Say goodbye to books
Digitisation is being heralded as the biggest change to the print industry since the invention of the printing press
Thursday, March 18 2010 || News || BY Lesley Springall
The digitisation of the print industry is being heralded by some as the biggest change since Johannes Gutenberg introduced the printing press in the late fifteenth century. And now Ligare, a 30 year veteran of the print industry and Australia’s self-professed short-run, digital print leader is opening an on-demand commercial printing business in Auckland this month.
“The old days of a publisher sitting around a smoke-filled boardroom table saying ‘let’s print 20,000 of these,’ are gone,” says Cliff Brigstocke, chief executive of Opus Print Group, which owns Ligare. Today university lecturers don’t want marketing texts pushing US examples like Chrysler or Starbucks, they want material that’s relevant to their classes, he says. “We’re now in a world where those texts can be customised by a lecturer right down to his or her class size.”
The US is leading the way in digital print. The much lauded Espresso Book Machine, launched in 2007, which prints books-on-demand in small bookshops, cafés and libraries, from well known texts to more than 2 million out of copyright books scanned by Google, was developed by the New York-based On Demand Books. But Australia and New Zealand are also ahead of the game, says Joan Grace, PrintNZ chief executive. New Zealand has always done shorter print runs, because of its size, so it’s been heading towards digitisation for a while, she says, but it’s only now that the technology has reached a stage where it’s affordable.
Steve Messenger of Wellington’s Astra Print has recently shipped in the latest in commercial “web-fed inkjet” digital printers. “It’s about changing the old inventory based model, where a publisher, a distributor and a retailer have all got chunks of just-in-case inventory there.” In the US about 30% of books are returned to the publisher to be pulped.
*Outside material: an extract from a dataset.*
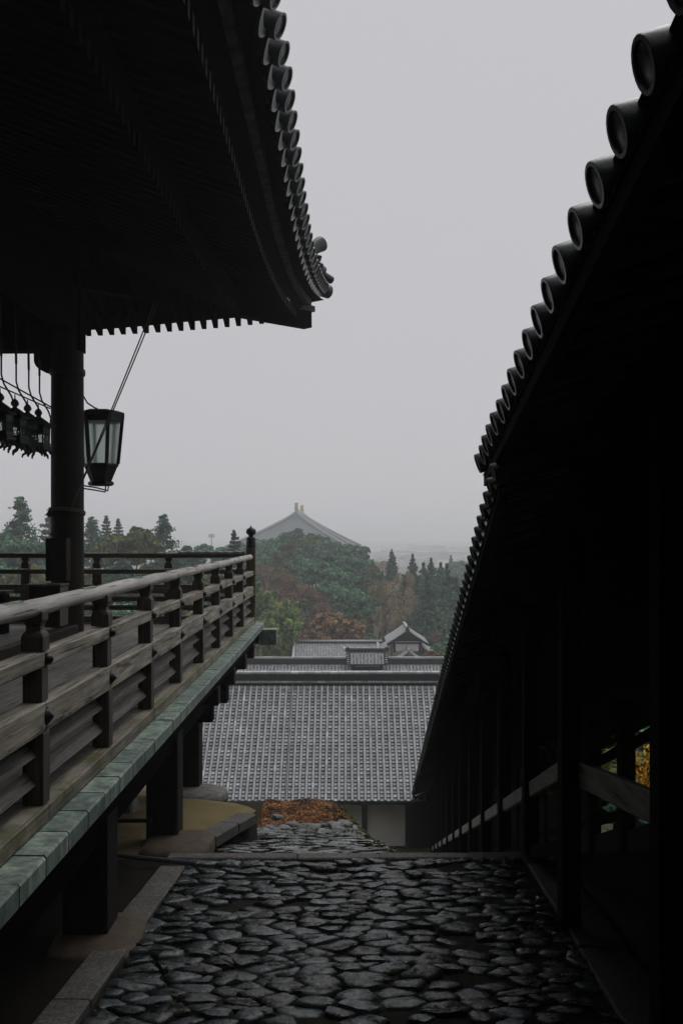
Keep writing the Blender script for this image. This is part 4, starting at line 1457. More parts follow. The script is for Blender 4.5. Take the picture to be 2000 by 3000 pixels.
def build_lodge():
    YE_, ZE = 43.3, -12.06
    b = thing('tiled_lodge', 'long white walled building with a broad grey tiled roof below the stairs', 'building', (-1, 46, -14.6))
    pitch = .30
    x0 = -8.4
    ncol = 44
    ax, upv, nz = tile_slope(b, (x0, YE_, ZE), ncol, pitch, 7.2, .8, .212, 300)
    L = ncol * pitch
    top = Vector((x0, YE_, ZE)) + upv * 7.2
    # stacked ridge: lower course, dark stack of thin tiles, cap tiles
    def course(z0, z1, y0, y1, mat, n, name):
        for i in range(n):
            a = x0 + L * i / n; c = x0 + L * (i + 1) / n
            if c < -6.9: continue
            MB().box(a + .01, c - .01, top.y + y0, top.y + y1, top.z + z0 + rng.uniform(-.004, .004), top.z + z1 + rng.uniform(-.006, .006)).build(name, mat, b)
    course(.02, .12, -.16, .5, M['ridge'], 36, 'ridge_tile')
    for q in range(4):
        MB().box(x0, x0 + L, top.y - .1 + .012 * q + (q % 2) * .012, top.y + .45, top.z + .122 + q * .085, top.z + .203 + q * .085).build('ridge_course', M['ridge_dark'], b)
    course(.465, .56, -.1, .5, M['ridge'], 33, 'ridge_tile')
    # rear slope
    MB().add([(x0, top.y + .2, top.z + .02), (x0 + L, top.y + .2, top.z + .02), (x0 + L, top.y + 6, top.z - 4.4), (x0, top.y + 6, top.z - 4.4)], [(0, 1, 2, 3)]).build('rear_roof', M['roof_dark'], b)
    # lightning wire down the roof
    s0 = Vector((x0, YE_, ZE)) + ax * (5.7) + nz * .1
    MB().tube([s0 + upv * (7.2 * i / 10) for i in range(11)], .018, 6).build('conductor_wire', M['bronze'], b)
    # eave edge, walls, posts
    MB().box(x0, x0 + L, YE_ + .02, YE_ + .12, ZE - .16, ZE - .05).build('eave_board', M['timber'], b)
    MB().add([(x0, YE_ + .05, ZE - .1), (x0 + L, YE_ + .05, ZE - .1), (x0 + L, YE_ + 1.5, ZE + .2), (x0, YE_ + 1.5, ZE + .2)], [(0, 1, 2, 3)]).build('soffit', M['timber'], b)
    yw = YE_ + 1.3
    zb = -14.75
    MB().box(x0, x0 + L, yw + .1, yw + .3, zb - .6, ZE + .6).build('wall_core', M['timber'], b)
    def ux(u): return (u - HU) / 2800 * yw
    edges = [-8.2, -6.6, -4.7, -2.2, ux(930), ux(1067), ux(1194), ux(1255), 4.6]
    for i, e in enumerate(edges):
        MB().box(e - .12, e + .12, yw - .04, yw + .1, zb, ZE - .02).build('wall_post', M['timber'], b)
    for i, (e0, e1) in enumerate(zip(edges, edges[1:])):
        mat = M['timber'] if i >= 6 else M['plaster']
        MB().box(e0 + .125, e1 - .125, yw + .02, yw + .098, zb + .24, ZE - .3).build('wall_panel', mat, b)
    MB().box(x0, x0 + L, yw - .05, yw + .095, zb + .04, zb + .235).build('sill_beam', M['timber'], b)
    MB().box(x0, x0 + L, yw - .02, yw + .3, zb - .6, zb + .035).build('plinth', M['stone_base'], b)
build_lodge()

def build_second():
    Yr = 82.0
    zr = (HV - 1942) / 2800 * Yr
    b = thing('tiled_hall', 'second tiled roof with a small smoke vent just behind the lodge ridge', 'building', (0, Yr, zr - 7))
    slope = .62
    run = 2.6
    x0 = (700 - HU) / 2800 * Yr - 4; x1 = (1330 - HU) / 2800 * Yr
    pitch = .288
    ncol = int((x1 - x0) / pitch)
    ln = run * math.hypot(1, slope)
    tile_slope(b, (x0, Yr - run, zr - run * slope), ncol, pitch, ln, slope, .26, 0, clen=.45)
    n = 26
    for i in range(n):
        a = lerp(x0, x1, i / n); c = lerp(x0, x1, (i + 1) / n)
        MB().box(a + .01, c - .01, Yr - .15, Yr + .3, zr + .36, zr + .5 + rng.uniform(-.01, .01)).build('ridge_tile', M['ridge'], b)
    MB().box(x0, x1, Yr - .1, Yr + .28, zr - .1, zr + .36).build('ridge_course', M['ridge_dark'], b)
    MB().add([(x0, Yr + .1, zr), (x1, Yr + .1, zr), (x1, Yr + 6, zr - 3.8), (x0, Yr + 6, zr - 3.8)], [(0, 1, 2, 3)]).build('rear_roof', M['roof_dark'], b)
    MB().box(x0 + .4, x1 - .4, Yr - run + .8, Yr + 5, zr - 7, zr - run * slope).build('wall', M['plaster'], b)
    # smoke vent turret
    yt = Yr - 1.0
    def X(u): return (u - HU) / 2800 * yt
    def Z(v): return (HV - v) / 2800 * yt
    MB().box(X(1031), X(1119), yt, yt + 1.8, Z(1985), Z(1943)).build('vent_body', M['timber'], b)
    for u in (1034, 1116):
        MB().box(X(u) - .08, X(u) + .08, yt - .06, yt + .06, Z(1985), Z(1943)).build('vent_post', M['timber'], b)
    for i in range(16):
        u = 1043 + i * 4.5
        MB().box(X(u) - .03, X(u) + .03, yt - .05, yt - .01, Z(1953.5), Z(1949.5)).build('vent_bar', M['plaster'], b)
    p0 = Vector((X(1019), yt - .55, Z(1944)))
    wdt = X(1131) - X(1019)
    tr = thing('vent_roof', None, None, p0)
    tr.parent = b; tr.matrix_parent_inverse = Matrix.Translation(b.location).inverted(); WL[tr.name] = p0.copy()
    nc = 11
    sl = .85
    tile_slope(tr, p0, nc, wdt / nc, 1.55, sl, .2, 0, clen=.4)
    tp = p0 + (Vector((0, 1, sl)).normalized()) * 1.55
    MB().box(p0.x - .02, p0.x + wdt + .02, tp.y - .1, tp.y + .25, tp.z, tp.z + .14).build('vent_ridge', M['ridge_dark'], tr)
    MB().tube([(p0.x - .05, tp.y + .05, tp.z + .22), (p0.x + wdt + .05, tp.y + .05, tp.z + .22)], .09, 10).build('vent_ridge', M['ridge'], tr, angle=50)
    for xx in (p0.x - .05, p0.x + wdt + .05):
        MB().prism([(xx - .16, tp.y - .1, tp.z - .1), (xx + .16, tp.y - .1, tp.z - .1), (xx + .2, tp.y - .1, tp.z + .15), (xx + .1, tp.y - .1, tp.z + .36), (xx, tp.y - .1, tp.z + .28), (xx - .1, tp.y - .1, tp.z + .36), (xx - .2, tp.y - .1, tp.z + .15)], (0, .2, 0)).build('end_tile', M['roof_dark'], tr)
        for i in range(6):
            s_ = i / 6
            q = p0.lerp(tp, s_)
            MB().tube([(xx + (-.12 if xx < p0.x + 1 else .12), q.y, q.z + .08), (xx + (.25 if xx < p0.x + 1 else -.25), q.y + .05, q.z + .15)], .07, 8).build('verge_tile', M['roof_dark'], tr)
    MB().add([(p0.x, tp.y + .1, tp.z), (p0.x + wdt, tp.y + .1, tp.z), (p0.x + wdt, tp.y + 1.4, tp.z - 1.1), (p0.x, tp.y + 1.4, tp.z - 1.1)], [(0, 1, 2, 3)]).build('rear_roof', M['roof_dark'], tr)
build_second()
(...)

That’s tens of millions of dollars wasted every year, says Messenger. “That sort of waste just can’t be sustained.”
It’s also been driving interest in electronic book readers, like Amazon’s Kindle, Sony Readers and most recently Apple’s iPad, he says. “So the printed book market has to respond by getting the price of a book much closer to an e-book, and the only way to do that is by reducing the waste in the supply chain.”
Just as Google is intent on digitising every book ever written to counter Amazon’s hold on the industry, university printing houses like the Cambridge University Press are also digitising their stock, and handing their inventory lists to print-on-demand printers, so they can keep “out of print” titles in print.
Taking over publishers’ back catalogues is one of the group’s key growth plans, admits Brigstocke. It already lists Pearson Education as customer. Digitisation has also allowed one of its legal publishing clients to slice and dice much of its information and tailor it to more specialised audiences, increasing sales among niche groups, he says.
But digitisation doesn’t mean the end for traditional long-run, offset printers. There’s always going to be the blockbusters - the Harry Potters - of this world, the Woman’s Weekly titles and packaging for best sellers like Weetbix, says Grace. “But their space will be commoditised and they’ll have to operate in a more lower cost world,” says Brigstocke.
Messenger says few Kiwi printers have made the digital transition to date because of the money invested in traditional print technology. “The technology has changed so rapidly that the things you can buy today weren’t practical when you made your last investment decision four years ago.” The industry is in transformation, he says. “But there are still a lot of people who are hoping things will come right, instead of recognising there has been a fundamental shift in the requirements of buyers and there needs to be a fundamental shift in the response of the printers.”